Thanks radiocemetery, I think me and a friend have found the issue regarding some of the movement problems. There was a loose screw trapped within the needle mechanism, this was stopping the needle from moving properley when horizontal.

However it still doesn't seem to be calculating the exposure correctly. Pointing at a bright(ish) cloudy sky, at 800ASA and 1/500th second the needleoi is pnting at f 5.6. The meter is obviously returning a figure that will massive overexpose. Could this be a case of simply re-calibrating the lightmeter? If so, is this easy to do and how do I do it?

Cheers again, I think I'm getting closer now!!

PS Should the needle be effected by gravity? Ie now if I put the camera upside the down , the needle will move towards the ground.
 
I have two of these little gems, and they are superb cameras, easily one of my top 3 favorite cameras. My first one behaves just like your camera does, with the needle hovering around the lowest setting on the aperture scale, and giving readings that seem as though it will "massively overexpose" the scene. When using print film, this hasn't been the case in actual practice due to the wide exposure latitude of print film. My second one has a much more accurate meter, and seems fairly close to the meters in my EOS slr/dslr bodies. What they both have in common though, is that to get a good meter reading, accurate or not, the meter has to be facing the subject directly. I've wondered if this was due to some factor in the design of the meter, as my QL17 doesn't seem to be as dependent on the camera being pointed directly at the subject as the 35ES is. Or that may have absolutely nothing to do with it at all. Either way, even if you don't get the meter situation figured out completely, experiment with the camera anyway and see what you get. You may be pleasantly surprised. This is a fantastic camera with an outstanding lens (a Minolta 7sII clone by many reports, minus the full manual capability), one that is so good that I don't mind that my Oly 35RD needs to be serviced and is out of service right now. One of my 35ES's is always a part of my camera bag line-up-it's that good!
 
I have two of these little gems, and they are superb cameras, easily one of my top 3 favorite cameras. My first one behaves just like your camera does, with the needle hovering around the lowest setting on the aperture scale, and giving readings that seem as though it will "massively overexpose" the scene. When using print film, this hasn't been the case in actual practice due to the wide exposure latitude of print film. My second one has a much more accurate meter, and seems fairly close to the meters in my EOS slr/dslr bodies. What they both have in common though, is that to get a good meter reading, accurate or not, the meter has to be facing the subject directly. I've wondered if this was due to some factor in the design of the meter, as my QL17 doesn't seem to be as dependent on the camera being pointed directly at the subject as the 35ES is. Or that may have absolutely nothing to do with it at all. Either way, even if you don't get the meter situation figured out completely, experiment with the camera anyway and see what you get. You may be pleasantly surprised. This is a fantastic camera with an outstanding lens (a Minolta 7sII clone by many reports, minus the full manual capability), one that is so good that I don't mind that my Oly 35RD needs to be serviced and is out of service right now. One of my 35ES's is always a part of my camera bag line-up-it's that good!

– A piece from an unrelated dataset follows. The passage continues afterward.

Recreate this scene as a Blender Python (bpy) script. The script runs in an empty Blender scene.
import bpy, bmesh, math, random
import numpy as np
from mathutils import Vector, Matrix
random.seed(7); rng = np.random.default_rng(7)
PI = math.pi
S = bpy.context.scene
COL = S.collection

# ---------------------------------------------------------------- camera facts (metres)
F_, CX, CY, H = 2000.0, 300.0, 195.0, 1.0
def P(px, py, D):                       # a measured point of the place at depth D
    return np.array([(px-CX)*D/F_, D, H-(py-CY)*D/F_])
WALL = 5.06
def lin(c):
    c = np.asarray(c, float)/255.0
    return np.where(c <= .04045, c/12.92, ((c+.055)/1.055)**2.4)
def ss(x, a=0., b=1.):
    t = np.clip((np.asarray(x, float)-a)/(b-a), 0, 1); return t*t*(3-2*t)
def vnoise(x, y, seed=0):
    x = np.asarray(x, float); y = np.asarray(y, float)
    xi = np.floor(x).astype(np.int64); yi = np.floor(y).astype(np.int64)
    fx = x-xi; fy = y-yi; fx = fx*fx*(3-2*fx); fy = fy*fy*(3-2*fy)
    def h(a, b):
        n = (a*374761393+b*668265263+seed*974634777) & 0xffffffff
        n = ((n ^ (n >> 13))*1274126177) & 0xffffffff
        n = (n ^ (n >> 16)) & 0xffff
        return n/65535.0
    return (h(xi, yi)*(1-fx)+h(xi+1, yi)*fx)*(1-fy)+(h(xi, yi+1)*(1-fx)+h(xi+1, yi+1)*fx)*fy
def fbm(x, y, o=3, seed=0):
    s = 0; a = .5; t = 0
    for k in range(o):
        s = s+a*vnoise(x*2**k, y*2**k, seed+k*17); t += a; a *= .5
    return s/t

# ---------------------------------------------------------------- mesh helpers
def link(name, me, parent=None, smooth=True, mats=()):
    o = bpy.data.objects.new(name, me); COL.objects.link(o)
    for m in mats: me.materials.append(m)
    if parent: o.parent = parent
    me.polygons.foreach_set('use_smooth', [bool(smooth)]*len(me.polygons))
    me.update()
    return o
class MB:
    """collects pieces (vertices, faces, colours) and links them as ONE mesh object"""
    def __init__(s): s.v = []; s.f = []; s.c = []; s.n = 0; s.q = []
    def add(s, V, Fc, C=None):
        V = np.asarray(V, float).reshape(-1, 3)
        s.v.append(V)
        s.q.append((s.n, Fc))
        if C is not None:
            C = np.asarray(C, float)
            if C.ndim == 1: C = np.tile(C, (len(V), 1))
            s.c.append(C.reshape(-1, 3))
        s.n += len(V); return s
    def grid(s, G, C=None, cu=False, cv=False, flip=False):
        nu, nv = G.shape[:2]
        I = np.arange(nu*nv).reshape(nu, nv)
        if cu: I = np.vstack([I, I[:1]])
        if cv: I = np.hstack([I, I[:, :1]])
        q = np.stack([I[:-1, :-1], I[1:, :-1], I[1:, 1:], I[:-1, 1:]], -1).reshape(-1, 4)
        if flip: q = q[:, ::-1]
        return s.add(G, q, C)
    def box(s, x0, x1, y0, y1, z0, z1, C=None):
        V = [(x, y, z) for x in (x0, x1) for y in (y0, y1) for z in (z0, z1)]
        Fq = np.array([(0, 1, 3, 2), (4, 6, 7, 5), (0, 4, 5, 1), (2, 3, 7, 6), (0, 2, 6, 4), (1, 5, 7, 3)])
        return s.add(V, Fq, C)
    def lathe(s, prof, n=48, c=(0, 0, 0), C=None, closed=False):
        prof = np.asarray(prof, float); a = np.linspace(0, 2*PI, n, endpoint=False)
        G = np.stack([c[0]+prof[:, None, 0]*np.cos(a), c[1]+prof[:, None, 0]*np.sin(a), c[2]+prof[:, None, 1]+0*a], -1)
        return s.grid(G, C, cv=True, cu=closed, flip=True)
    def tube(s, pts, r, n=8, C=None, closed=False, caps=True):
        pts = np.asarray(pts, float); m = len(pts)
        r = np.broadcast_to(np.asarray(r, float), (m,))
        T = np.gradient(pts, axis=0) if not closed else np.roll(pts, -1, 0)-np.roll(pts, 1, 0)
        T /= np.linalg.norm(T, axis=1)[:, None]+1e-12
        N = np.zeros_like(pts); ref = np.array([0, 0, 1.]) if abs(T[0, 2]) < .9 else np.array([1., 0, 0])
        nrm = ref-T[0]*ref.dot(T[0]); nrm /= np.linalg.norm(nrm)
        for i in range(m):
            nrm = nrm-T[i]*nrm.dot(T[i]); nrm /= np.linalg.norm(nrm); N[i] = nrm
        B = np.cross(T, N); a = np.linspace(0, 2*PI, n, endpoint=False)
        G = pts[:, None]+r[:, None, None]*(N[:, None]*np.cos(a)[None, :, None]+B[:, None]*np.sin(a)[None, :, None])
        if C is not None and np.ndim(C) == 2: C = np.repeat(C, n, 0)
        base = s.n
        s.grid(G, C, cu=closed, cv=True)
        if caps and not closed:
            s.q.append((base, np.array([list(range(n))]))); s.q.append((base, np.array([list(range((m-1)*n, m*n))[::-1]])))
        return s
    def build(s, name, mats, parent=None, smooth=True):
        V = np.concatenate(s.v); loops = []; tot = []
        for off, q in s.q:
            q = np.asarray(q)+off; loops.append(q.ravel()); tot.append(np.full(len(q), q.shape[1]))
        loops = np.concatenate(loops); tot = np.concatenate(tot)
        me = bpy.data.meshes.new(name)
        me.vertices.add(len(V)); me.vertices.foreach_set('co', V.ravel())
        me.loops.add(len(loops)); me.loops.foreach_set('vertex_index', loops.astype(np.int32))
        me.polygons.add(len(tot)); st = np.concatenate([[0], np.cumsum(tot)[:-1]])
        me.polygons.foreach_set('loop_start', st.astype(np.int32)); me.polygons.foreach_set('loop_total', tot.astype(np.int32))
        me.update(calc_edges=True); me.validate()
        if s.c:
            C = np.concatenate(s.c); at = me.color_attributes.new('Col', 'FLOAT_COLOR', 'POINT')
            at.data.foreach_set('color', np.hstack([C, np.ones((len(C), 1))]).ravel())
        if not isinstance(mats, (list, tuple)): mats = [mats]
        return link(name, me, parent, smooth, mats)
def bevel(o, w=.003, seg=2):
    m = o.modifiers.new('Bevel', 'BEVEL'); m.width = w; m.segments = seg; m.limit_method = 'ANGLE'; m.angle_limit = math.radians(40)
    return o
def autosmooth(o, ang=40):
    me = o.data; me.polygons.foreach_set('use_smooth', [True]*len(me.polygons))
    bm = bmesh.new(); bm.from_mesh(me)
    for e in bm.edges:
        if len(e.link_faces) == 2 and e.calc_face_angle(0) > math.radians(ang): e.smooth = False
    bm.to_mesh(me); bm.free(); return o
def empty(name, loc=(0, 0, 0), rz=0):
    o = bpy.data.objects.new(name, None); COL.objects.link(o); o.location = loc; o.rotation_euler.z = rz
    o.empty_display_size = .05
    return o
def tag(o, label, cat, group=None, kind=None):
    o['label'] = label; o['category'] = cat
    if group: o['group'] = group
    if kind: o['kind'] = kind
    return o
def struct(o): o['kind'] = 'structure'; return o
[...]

Thank you for the positive words racoll, I hear nothing but good things about the camera which is making me more and more eager to get it working!

My friend has been kindly looking at the camera for me, as he's much more capable at this sort of thing! It now looks as though the light meter is working pretty accurately and the shutter seems to fire correctly at all speeds.

We do have one more concern though which is the Aperture blades. When you half press the shutter button, should the Aperture blades move into the correct f number? Or does the aperture get set on the firing of the shutter? Because at the moment the blades seem fully open at all times, including when the shutter is half pressed. On shooting the camera in Bulb, it appears that the aperture is fully open.

Is it possible that something was knocked when we were fixing the Light meter?? Is there some mechanical connection between the bottom of the light meter and the lens? To fix the light meter we only had to take the top plate off, we didn't mess around taking the lens off.

Thanks
 
Don't know this model, but Konica Auto S2 selects aperture when half-pressed (sure, only when in Auto mode). This sounds logical because even if light is metered when half-depressed, at that stage aperture can be set.

It should be easy to check your camera too - open back door and snap several times against different levels of light - even with longest time 1/8 you'll see how circle of light changes...if it does.
 
I was concerned with the same thing on my 35ES with the questionable meter. I tried pointing it directly at lights of differing intensity and noticed that the apertures did in fact change in different light settings when the shutter was pressed halfway. Aim it at your ceiling light and observe how it changes looking at it from the front, and then aim it at a wall and do the same thing.
 
Thanks for the info guys. We've now managed to get it moving the aperture on pressing the shutter button. However now when the shutter fires, it seems that the aperture is locked on at the smallest setting (f16 or something). This is opposed to the fully open scenario we faced before.

The Meter seems to be reading correctly, so I think that part of the loop is okay. So bit confused to what it could be!

Update: To keep you informed, we've tried everything with the spring from the mechanism and can't seem to find the issue. It is still firing with with the shutter on the smallest aperture regardless of the meter reading. The meter seems spot on now. Hmmm I'm starting wonder if its suffering from the 'sticky aperture' issue.